2 Samuel 2:20-23

43) gewaad;

Dat is, hun kleding, of wapenen, of beide. Zie Richt. 14:19.

Jud 14.19
44) waarom zal ik u ter aarde slaan?

Alsof hij zeide: Waarom wilt gij dat gevaar uitstaan? Gij zult mij dringen, dat ik u niet zal kunnen verschonen, dat ik uws broeders halve [die een dapper krijgsoverste is] anders gaarne zou doen.
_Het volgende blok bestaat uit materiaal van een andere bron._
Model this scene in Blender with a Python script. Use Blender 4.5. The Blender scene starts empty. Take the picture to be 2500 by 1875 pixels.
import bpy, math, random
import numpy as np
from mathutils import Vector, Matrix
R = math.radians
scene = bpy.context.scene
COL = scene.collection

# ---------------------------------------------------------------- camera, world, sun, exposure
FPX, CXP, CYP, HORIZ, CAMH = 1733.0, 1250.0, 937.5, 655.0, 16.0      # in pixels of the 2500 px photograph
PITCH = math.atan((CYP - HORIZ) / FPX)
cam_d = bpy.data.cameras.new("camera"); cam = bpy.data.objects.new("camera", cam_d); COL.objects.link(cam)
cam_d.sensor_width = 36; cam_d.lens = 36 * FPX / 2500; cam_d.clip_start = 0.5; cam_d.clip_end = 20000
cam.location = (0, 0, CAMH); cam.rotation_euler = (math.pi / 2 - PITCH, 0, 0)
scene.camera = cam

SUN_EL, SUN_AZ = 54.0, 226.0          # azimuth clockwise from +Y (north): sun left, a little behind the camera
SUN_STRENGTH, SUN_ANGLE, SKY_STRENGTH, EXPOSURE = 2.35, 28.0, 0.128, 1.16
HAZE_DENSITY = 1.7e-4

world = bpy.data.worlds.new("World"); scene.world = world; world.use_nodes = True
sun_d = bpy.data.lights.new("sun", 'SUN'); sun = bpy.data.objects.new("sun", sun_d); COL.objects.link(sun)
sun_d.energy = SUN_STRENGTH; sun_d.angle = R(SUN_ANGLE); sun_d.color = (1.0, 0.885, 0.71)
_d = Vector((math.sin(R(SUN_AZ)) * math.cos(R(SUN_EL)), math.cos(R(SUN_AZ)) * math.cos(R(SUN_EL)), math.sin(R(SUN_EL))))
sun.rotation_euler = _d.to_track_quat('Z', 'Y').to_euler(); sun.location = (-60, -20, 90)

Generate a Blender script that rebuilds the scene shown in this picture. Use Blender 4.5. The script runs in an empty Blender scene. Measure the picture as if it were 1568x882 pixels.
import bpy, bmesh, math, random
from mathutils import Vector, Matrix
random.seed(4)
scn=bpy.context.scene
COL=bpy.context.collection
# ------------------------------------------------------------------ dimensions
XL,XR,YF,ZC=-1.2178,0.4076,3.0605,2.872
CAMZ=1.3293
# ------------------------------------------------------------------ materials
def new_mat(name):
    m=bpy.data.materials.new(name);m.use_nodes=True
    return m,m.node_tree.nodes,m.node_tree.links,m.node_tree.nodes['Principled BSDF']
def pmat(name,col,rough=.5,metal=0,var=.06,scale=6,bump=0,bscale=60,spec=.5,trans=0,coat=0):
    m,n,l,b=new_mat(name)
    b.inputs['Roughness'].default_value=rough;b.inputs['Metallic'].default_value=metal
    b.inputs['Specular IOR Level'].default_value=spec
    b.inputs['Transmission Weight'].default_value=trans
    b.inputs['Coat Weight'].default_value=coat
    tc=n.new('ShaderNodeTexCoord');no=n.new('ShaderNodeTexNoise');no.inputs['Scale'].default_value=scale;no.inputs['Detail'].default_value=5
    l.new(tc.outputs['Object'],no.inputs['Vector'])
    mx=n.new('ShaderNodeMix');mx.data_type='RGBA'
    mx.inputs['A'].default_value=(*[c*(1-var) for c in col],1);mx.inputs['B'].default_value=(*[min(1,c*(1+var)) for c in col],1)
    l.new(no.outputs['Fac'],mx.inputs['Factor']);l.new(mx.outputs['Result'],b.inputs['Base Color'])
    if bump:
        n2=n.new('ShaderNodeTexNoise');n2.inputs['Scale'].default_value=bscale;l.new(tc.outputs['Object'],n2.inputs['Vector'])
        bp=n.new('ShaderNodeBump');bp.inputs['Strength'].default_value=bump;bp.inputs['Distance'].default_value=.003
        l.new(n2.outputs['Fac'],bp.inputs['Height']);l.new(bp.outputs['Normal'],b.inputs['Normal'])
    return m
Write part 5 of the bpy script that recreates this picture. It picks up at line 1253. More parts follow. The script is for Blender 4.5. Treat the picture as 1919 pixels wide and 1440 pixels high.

45) achterste van de spies

Dat is, hij stak hem met het scherp, dat aan het onderste, of achterste van de spies was.

46) aan de vijfde rib,

Of, bij, nevens, onder. Dit wordt van velen verstaan van de plaats der rechterzijde, waar de lever ligt aan het borstbeen, en waar de stam is van de leverader, alwaar ervaren en geleerde geneeskundigen betuigen, en den heidenen ook bekend is geweest, dat de wonde haastiger dan enige andere den mens doodt. Sommigen verstaan het van de linkerzijde, waar het hart ligt, of het week der zijden onder de korte ribben, die vijf in getal zijn. Hetwelk schijnt bevestigd te worden door de uitstorting van het ingewand door deze wond geschied, waarvan onder, 2 Sam. 20:10. Vergelijk onder, 2 Sam. 3:27, en 2 Sam. 4:6, en 2 Sam. 20:10.

2Sa 20.10 3.27 4.6 20.10

47) plaats.

Dat is, hij bleef dood liggen op de plaats, waar hij gestaan had, of gestoken werd.